Py-LPI: Python Low Probability of Intercept encoding/decoding library

Overview:
	This library is used to generate bit-streams from data.  Bitstreams are encoded in a code-division multiple-access manner.  What this basically means is, while only altering the very least significant bit, we can embed up to 3 [1] distinct messages into a data stream.
	
Applications:
	- Embedding data within audio or image streams [2], 
	- Embedding data within raw video streams [2],
	- Embedding data within random data [2]
	
	Any container file must be in a loss-less format.
	
NOTE:
	This library does not obfuscate the embedded data in anyway.  Anyone with access to this library can decode data that was encoded with this library.  With that in mind, it is highly recommended that you encrypt any data you intend to pass around with this library.
	
Usage notes:

	Embedding data:
		Container Data size must be sufficiently larger than the embedded message data.  If you use a key-space of size N, then you should expect a message of size M to require a container dataset of N*8*(M+32) bytes within which to hide.  This is an artifact of how CDMA encoding works.  Each bit of input data expands to N bytes of output data (since we only use the LSBs).
		
		However, this does not mean that if you want to embed 3 messages, that you would need N*8*(M + P + O + 32) bytes (where M, P, and O, are the lengths of the 3 messages).  In reality, you would need MAX(M+32,P+32,O+32)*N*8, meaning the required data size within which to embed your data only depends on the largest message you'd like to embed.
		
	Embedding multiple messages:
		Should you chose to embed multiple messages, you'll want to ensure that each message uses a distinct keys from the same key-space.  Think of the keys as channels, and the key-space as the carrier.  With each message on a different channel of the carrier, we can avoid destructive interference.
		
	Good container files:
		A good container file is something that is either a) random noise, or b) encoded in a loss-less format (such as WAV or PNG).  Keep in mind that loss-less doesn't mean uncompressed!  When embedding data, be sure to encode the message into the *uncompressed* representation of the data.  Open your container file, decompress and decode it, get the raw bytes, embed your message(s) in those raw bytes, encode it, re-compress it, and save the resultant file.  With a good image or audio file, you won't be able to tell the message is embedded.
		
	Message Integrity
		All messages encoded with this library contain a message digest.  This message digest is not cryptographically secure - it's purpose is only to ensure when we decode data, that we're decoding valid data.  It would be entirely possible for an entity performing a man-in-the-middle attack to completely remove the original message and replace it with another. Please always keep this in mind.
		
		It would be possible to encrypt a data file, encode it into an image with this library, then cryptographically sign the container file.  At this level of paranoia, though, you lose plausible deniability (meaning you cannot deny that you created and sent the container file, as well as any data embedded within it).
		
Usage:
	This library is object oriented. 
	
	Encoding data:
		- import this library:
			import lpi
			
		- Use your favorite method for reading the container file data into a string.
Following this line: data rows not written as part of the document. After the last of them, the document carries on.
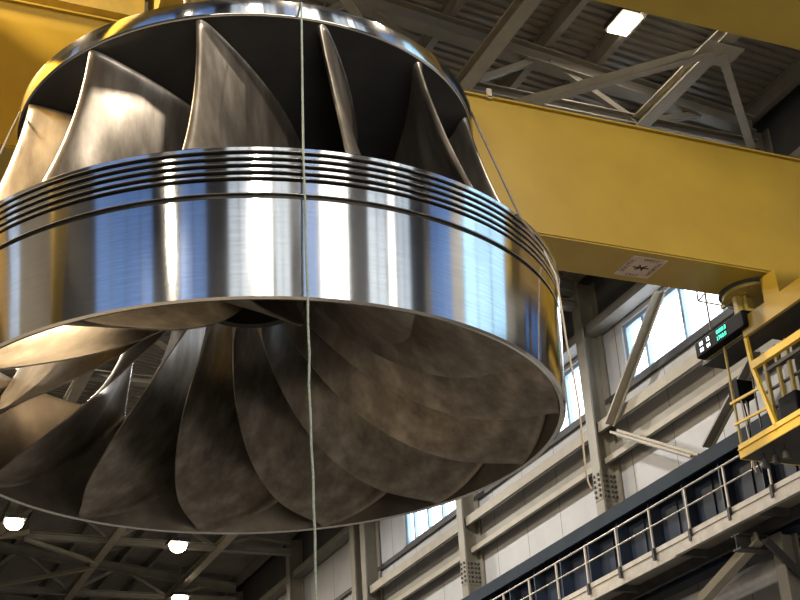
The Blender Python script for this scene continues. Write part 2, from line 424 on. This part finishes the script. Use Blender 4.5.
# crown
def bez(P, n):
    out = []
    for i in range(n+1):
        t = i/n; u = 1-t
        out.append(tuple(u**3*P[0][k]+3*t*u*u*P[1][k]+3*t*t*u*P[2][k]+t**3*P[3][k] for k in (0, 1)))
    return out
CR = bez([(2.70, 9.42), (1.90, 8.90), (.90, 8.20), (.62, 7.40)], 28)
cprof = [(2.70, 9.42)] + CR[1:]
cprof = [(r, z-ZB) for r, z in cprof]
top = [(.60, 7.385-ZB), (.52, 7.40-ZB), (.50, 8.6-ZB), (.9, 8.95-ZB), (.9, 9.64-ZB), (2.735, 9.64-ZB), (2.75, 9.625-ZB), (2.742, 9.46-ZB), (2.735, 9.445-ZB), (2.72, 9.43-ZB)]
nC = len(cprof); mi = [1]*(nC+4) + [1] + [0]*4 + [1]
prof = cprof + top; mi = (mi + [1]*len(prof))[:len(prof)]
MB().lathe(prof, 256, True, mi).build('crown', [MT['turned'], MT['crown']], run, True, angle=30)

# blade: Coons patch in (r, z, theta) between inlet, outlet, crown and band curves
def interp(tab, x):
    for (a, b), (c, d) in zip(tab[:-1], tab[1:]):
        if x <= c: return b + (d-b)*max(0, (x-a))/(c-a)
    return tab[-1][1]
TEtab = [(.64, 34.5), (1.0, 28.5), (1.25, 25), (1.55, 21.2), (2.05, 15.4), (2.7, 8.3), (3.1, 3.2), (3.40, .4)]
WB = 37.9
def crv_crown(t):
    k = t*28; i = min(27, int(k)); f = k-i
    r = CR[i][0]*(1-f)+CR[i+1][0]*f; z = CR[i][1]*(1-f)+CR[i+1][1]*f
    thE = WB + TEtab[0][1]
    th = 21.5*(2.70-r); 
    rr = (2.70-r)/(2.70-.62)
    th = 21.5*(2.70-r) + (thE-21.5*2.08)*rr**2.2
    return r, z, th
def crv_band(t):
    z = 7.22 + (5.80-7.22)*(1-(1-t)**1.55); r = 3.385
    u = 1-t
    th = WB*(t**1.0*.9+.1*t*t) 
    return r, z, th
def crv_le(s):
    z = 9.42 + (7.22-9.42)*s; r = 2.70 + .345*s + .34*s*s
    return r, z, .8*math.sin(math.pi*s)
def crv_te(s):
    r = .62 + (3.385-.62)*s; z = 5.80 + .2*(3.38-r)**2 if r < 3.38 else 5.80
    z = z + (7.40-(5.8+.2*2.76**2))*(1-s)**3
    return r, z, WB + interp(TEtab, r)
C0, C1, L0, L1 = crv_crown(0), crv_crown(1), crv_band(0), crv_band(1)
def blade_pt(s, t):
    cc, cb, le, te = crv_crown(t), crv_band(t), crv_le(s), crv_te(s)
    P00, P01, P10, P11 = crv_le(0), crv_te(0), crv_le(1), crv_te(1)
    o = []
    for k in range(3):
        o.append((1-s)*cc[k] + s*cb[k] + (1-t)*le[k] + t*te[k] - ((1-s)*(1-t)*P00[k] + (1-s)*t*P01[k] + s*(1-t)*P10[k] + s*t*P11[k]))
    r, z, th = o; th -= 13*math.sin(math.pi*s**.8)*math.sin(math.pi*t**1.6); a = R_(th)
    return Vector((r*math.cos(a), r*math.sin(a), z-ZB))
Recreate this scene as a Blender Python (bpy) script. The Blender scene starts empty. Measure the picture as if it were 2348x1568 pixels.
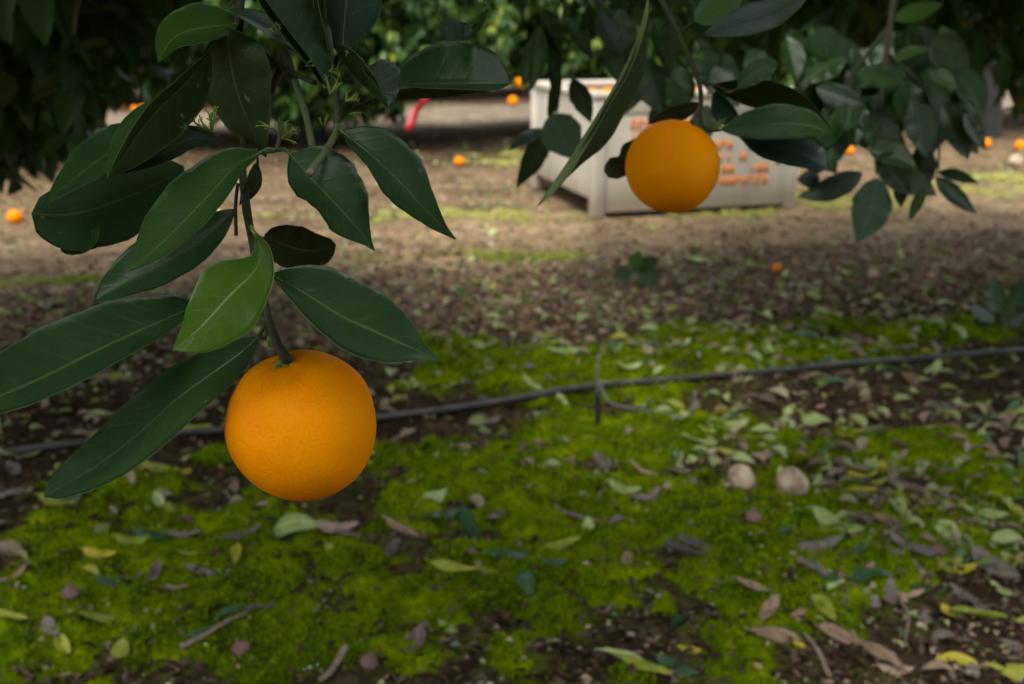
import bpy, math, random
import numpy as np
from mathutils import Vector, Matrix, Quaternion
rng = np.random.default_rng(7); random.seed(7)
sc = bpy.context.scene; COL = sc.collection
# ------------------------------------------------------------------ camera, sky, sun, exposure
W0, H0, FP = 2347.0, 1568.0, 2282.0
PITCH = math.radians(17.6); CZ = 0.96
cam = bpy.data.cameras.new('camera'); co = bpy.data.objects.new('camera', cam); COL.objects.link(co)
co.location = (0, 0, CZ); co.rotation_euler = (math.pi/2 - PITCH, 0, 0)
cam.sensor_width = 36; cam.lens = 36*FP/W0; cam.clip_start = .02; cam.clip_end = 1000
cam.dof.use_dof = True; cam.dof.focus_distance = .53; cam.dof.aperture_fstop = 9.5; cam.dof.aperture_blades = 0
sc.camera = co
SUN_EL, SUN_AZ = math.radians(62), math.radians(200)      # azimuth clockwise from +Y: from the left, a little behind
w = bpy.data.worlds.new('World'); sc.world = w; w.use_nodes = True
nt = w.node_tree; nt.nodes.clear()
sky = nt.nodes.new('ShaderNodeTexSky'); sky.sky_type = 'NISHITA'; sky.sun_disc = False
sky.sun_elevation = SUN_EL; sky.sun_rotation = SUN_AZ
hsv = nt.nodes.new('ShaderNodeHueSaturation'); hsv.inputs['Saturation'].default_value = .28
bg = nt.nodes.new('ShaderNodeBackground'); bg.inputs['Strength'].default_value = .15
out = nt.nodes.new('ShaderNodeOutputWorld')
nt.links.new(sky.outputs[0], hsv.inputs['Color']); nt.links.new(hsv.outputs[0], bg.inputs[0]); nt.links.new(bg.outputs[0], out.inputs[0])
sl = bpy.data.lights.new('sun', 'SUN'); sl.energy = 2.0; sl.angle = math.radians(28); sl.color = (1, .95, .86)
so = bpy.data.objects.new('sun', sl); COL.objects.link(so)
sd = Vector((math.sin(SUN_AZ)*math.cos(SUN_EL), math.cos(SUN_AZ)*math.cos(SUN_EL), math.sin(SUN_EL)))
so.rotation_euler = (-sd).to_track_quat('-Z', 'Y').to_euler()
sc.view_settings.view_transform = 'Standard'; sc.view_settings.look = 'None'; sc.view_settings.gamma = 1
sc.view_settings.exposure = 1.35
sc.cycles.use_denoising = True
sc.cycles.max_bounces = 6

# ------------------------------------------------------------------ geometry of the view: pixel (2347 x 1568 frame) + depth -> place
F = np.array((0, math.cos(PITCH), -math.sin(PITCH))); U = np.array((0, math.sin(PITCH), math.cos(PITCH))); R = np.array((1., 0, 0)); CAM = np.array((0, 0, CZ))
def at(x, y, d): return CAM + d*(F + (x-W0/2)/FP*R - (y-H0/2)/FP*U)
def gnd(x, y, z=0.0):
    r = F + (x-W0/2)/FP*R - (y-H0/2)/FP*U
    t = (z-CZ)/r[2]; return CAM + t*r
def proj(P):
    q = np.asarray(P) - CAM; d = q@F
    return W0/2 + FP*(q@R)/d, H0/2 - FP*(q@U)/d, d

# ------------------------------------------------------------------ noise
def _h(ix, iy, s):
    n = (ix.astype(np.int64)*374761393 + iy.astype(np.int64)*668265263 + s*144269) & 0xffffffff
    n = ((n ^ (n >> 13))*1274126177) & 0xffffffff
    return ((n ^ (n >> 16)) & 0xffffff)/float(0xffffff)
def vn(x, y, s=0):
    x = np.asarray(x, float); y = np.asarray(y, float)
    ix = np.floor(x); iy = np.floor(y); fx = x-ix; fy = y-iy
    fx = fx*fx*(3-2*fx); fy = fy*fy*(3-2*fy)
    a = _h(ix, iy, s); b = _h(ix+1, iy, s); c = _h(ix, iy+1, s); d = _h(ix+1, iy+1, s)
    return (a*(1-fx)+b*fx)*(1-fy) + (c*(1-fx)+d*fx)*fy
def fbm(x, y, f, o=3, s=0):
    v = 0; a = .5; n = 0
    for i in range(o):
        v = v + a*vn(np.asarray(x)*f+i*17.3, np.asarray(y)*f-i*9.1, s+i); n += a; a *= .5; f *= 2.03
    return v/n
def sstep(a, b, x): t = np.clip((x-a)/(b-a), 0, 1); return t*t*(3-2*t)
RA = math.radians(16); EU = (math.cos(RA), math.sin(RA)); EV = (-math.sin(RA), math.cos(RA))
def rowv(x, y): return x*EV[0] + y*EV[1]
def rowp(u, v): return (u*EU[0]+v*EV[0], u*EU[1]+v*EV[1])
def height(x, y):
    r = np.hypot(x, y); k = 1 - sstep(15, 40, r)
    h = .05*(fbm(x, y, .7, 2, 3)-.5) + .028*(fbm(x, y, 4, 3, 5)-.5)
    v = rowv(x, y)
    rough = sstep(5.2, 2.6, v)*.6 + .4 + .5*sstep(4.1, 3.8, v)*sstep(2.8, 3.1, v)
    h = h + rough*(.014*(fbm(x, y, 22, 3, 9)-.5)*2)
    return h*k

# ------------------------------------------------------------------ mesh helpers
def mesh_np(name, V, Fq, mats=(), uv=None, midx=None, smooth=True, attrs=None):
    me = bpy.data.meshes.new(name); V = np.asarray(V, np.float32); Fq = np.asarray(Fq, np.int32)
    n = Fq.shape[1]
    me.vertices.add(len(V)); me.vertices.foreach_set('co', V.ravel())
    me.loops.add(Fq.size); me.loops.foreach_set('vertex_index', Fq.ravel())
    me.polygons.add(len(Fq)); me.polygons.foreach_set('loop_start', np.arange(0, Fq.size, n, dtype=np.int32)); me.polygons.foreach_set('loop_total', np.full(len(Fq), n, np.int32))
    if smooth: me.polygons.foreach_set('use_smooth', np.ones(len(Fq), bool))
    if midx is not None: me.polygons.foreach_set('material_index', np.asarray(midx, np.int32))
    if uv is not None:
        l = me.uv_layers.new(name='UVMap'); l.data.foreach_set('uv', np.asarray(uv, np.float32)[Fq.ravel()].ravel())
    for k, a in (attrs or {}).items():
        t = me.attributes.new(k, 'FLOAT', 'POINT'); t.data.foreach_set('value', np.asarray(a, np.float32))
    me.update(calc_edges=True); me.validate()
    for m in mats: me.materials.append(m)
    return me
def link(name, me, parent=None, loc=None):
    o = bpy.data.objects.new(name, me); COL.objects.link(o)
    if parent is not None: o.parent = parent
    if loc is not None: o.location = loc
    return o
def tag(o, label=None, cat=None, group=None, kind=None):
    if label: o['label'] = label
    if cat: o['category'] = cat
    if group: o['group'] = group
    if kind: o['kind'] = kind
    return o
def empty(name, loc=(0, 0, 0)): return link(name, None, None, loc)
def local(V, parent): return np.asarray(V) - np.array(parent.location)
def smooth_pts(P, n):
    P = np.asarray(P, float)
    if len(P) == 2: t = np.linspace(0, 1, n)[:, None]; return P[0]*(1-t)+P[1]*t
    Q = np.vstack((2*P[0]-P[1], P, 2*P[-1]-P[-2])); o = []
    L = np.r_[0, np.cumsum(np.linalg.norm(np.diff(P[:, :3], axis=0), axis=1))]; L = L/L[-1]
    for t in np.linspace(0, 1, n):
        i = min(int(np.searchsorted(L, t, 'right'))-1, len(P)-2); i = max(i, 0)
        u = (t-L[i])/max(L[i+1]-L[i], 1e-9); a, b, c, d = Q[i], Q[i+1], Q[i+2], Q[i+3]
        o.append(.5*((2*b)+(-a+c)*u+(2*a-5*b+4*c-d)*u*u+(-a+3*b-3*c+d)*u**3))
    return np.array(o)
def tube(P, rad, n=8, seg=None, bump=0, cap=True):
    """P: points (3-D); rad: radius or list, one per point. Returns V, Fq (quads)."""
    P = np.asarray(P, float); rad = np.full(len(P), rad, float) if np.isscalar(rad) else np.asarray(rad, float)
    S = smooth_pts(np.c_[P, rad], seg or max(2, (len(P)-1)*5+1)); C = S[:, :3]; r = np.maximum(S[:, 3], 1e-4)
    T = np.gradient(C, axis=0); T /= np.linalg.norm(T, axis=1)[:, None]+1e-12
    ref = np.array((.3, .8, .5)); ref = ref/np.linalg.norm(ref)
    A = np.cross(T, ref); A /= np.linalg.norm(A, axis=1)[:, None]+1e-9; B = np.cross(T, A)
    th = np.linspace(0, 2*np.pi, n, endpoint=False)
    rr = r[:, None]*(1+bump*(rng.random((len(C), n))-.5)*2)
    V = C[:, None, :] + rr[..., None]*(np.cos(th)[None, :, None]*A[:, None]+np.sin(th)[None, :, None]*B[:, None])
    m = len(C); V = V.reshape(-1, 3); i = np.arange(m-1)[:, None]*n; j = np.arange(n)[None]; k = (j+1) % n
    Fq = np.stack((i+j, i+k, i+n+k, i+n+j), -1).reshape(-1, 4)
    if cap:
        V = np.vstack((V, C[0], C[-1])); a = m*n
        e = [(a, (q+1) % n, q, a) for q in range(n)]; f2 = [(a+1, (m-1)*n+q, (m-1)*n+(q+1) % n, a+1) for q in range(n)]
        # fan caps written as thin quads with a doubled centre
        V = np.vstack((V, C[0], C[-1])); e = [(x[0], x[1], x[2], a+2) for x in e]; f2 = [(x[0], x[1], x[2], a+3) for x in f2]
        V[a+2] += 1e-6; V[a+3] += 1e-6
        Fq = np.vstack((Fq, e, f2))
    return V, Fq
def join(parts):
    V = []; Fs = []; o = 0
    for v, f in parts: V.append(v); Fs.append(np.asarray(f)+o); o += len(v)
    return np.vstack(V), np.vstack(Fs)
def ball(c, r, n=14, seed=0, rough=.0, sq=(1, 1, 1)):
    th = np.linspace(.02, np.pi-.02, n); ph = np.linspace(0, 2*np.pi, 2*n, endpoint=False)
    T, Pp = np.meshgrid(th, ph, indexing='ij')
    d = np.stack((np.sin(T)*np.cos(Pp), np.sin(T)*np.sin(Pp), np.cos(T)), -1)
    k = 1+rough*(fbm(d[..., 0]+seed*3.1+d[..., 2]*.7, d[..., 1]+d[..., 2]*1.3+7, 2.2, 3, seed)-.5)*2
    V = (d*k[..., None]*r*np.array(sq)).reshape(-1, 3)+np.array(c); m = 2*n
    i = np.arange(n-1)[:, None]*m; j = np.arange(m)[None]; q = (j+1) % m
    return V, np.stack((i+j, i+m+j, i+m+q, i+q), -1).reshape(-1, 4)
def box(x0, x1, y0, y1, z0, z1):
    V = np.array([(x, y, z) for z in (z0, z1) for y in (y0, y1) for x in (x0, x1)], float)
    return V, np.array([(0, 2, 3, 1), (4, 5, 7, 6), (0, 1, 5, 4), (2, 6, 7, 3), (0, 4, 6, 2), (1, 3, 7, 5)])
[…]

			- Remember, if you're using an image, audio, or otherwise loss-lessly compressed file format, to decode and uncompress the data in this step.
		- Use your favorite method for reading the message file into a string.
		- Create a key table:
			t = lpi.ChippingTable(key_space_size)
			
			key_space_size must be greater than 2, and an even number. Keep in mind that each bit of message data will become key_space_size *bytes* of container file data
			
		- Pick a channel to encode on:
			k = t.key(channel)
			
			channel must be in the range [0,key_space_size-1]
			
			You can encode up to 3 messages - for each message, pick a different key (no two messages can share the same channel)
			
		- Create an encoder:
			e = lpi.ChippingEncoder()
		
		- For each message (up to 3):
			- Set the key:
				e.set_key(k)
			- create a message object:
				m = lpi.ChippingMessage(data)
				
				data must be a string
			- add the message to the encoder:
				e.appendMessage(m)
		
		- embed the messages in the target data:
			e.embedInData(container_data)
			
			container_data must be a string. 
				container data size must be > key_size * 8 * max(len(message_data1),len(message_data2),...) + 32*key_size*8
		- Use your favorite/standard method to encode, loss-lessly compress, and write the data back out to disk
		
	Decoding data:
		- create the key table as before
		- pick a channel key as before
		- read in, decompress (loss-less!), decode container file data
		- create a decoder:
			d = lpi.ChippingDecoder()
		- set the key:
			d.set_key(key)
		- recover the file data from the container data:
			data = d.recoverFromData(container_data)
			
			if(data != None):
				.. blah ..
		- Store recovered data back to disk
		
Examples:
	- Please see steg_tool.py in the top-level directory.
		- The steg_tool.py tool requires the Python Image Library (v.1.1.7 at time of writing), available here:
			<http://www.pythonware.com/products/pil/>
		- steg_tool.py only works on PNG files
	
NOTES: 
	[1] Using this technology, one could theoretically encode N messages (N being the key-space size) into a data-stream without loss. We arbitrarily limit ourselves to 3 message since we're limiting ourselves to only touching 1 LSB.  If we opened up to 2 LSBs, we could bump that limit up to 6, and so on.
	[2] The data embedded is not obfuscated in any way.  Anyone with this library and your container files can decode the data. For this reason, should you choose to embed any sensitive data, please ensure said data is encrypted prior to encoding it with this library.
	
Resources:
	CDMA - <http://en.wikipedia.org/wiki/Code_division_multiple_access>
	Python Imaging Library - <http://www.pythonware.com/products/pil/>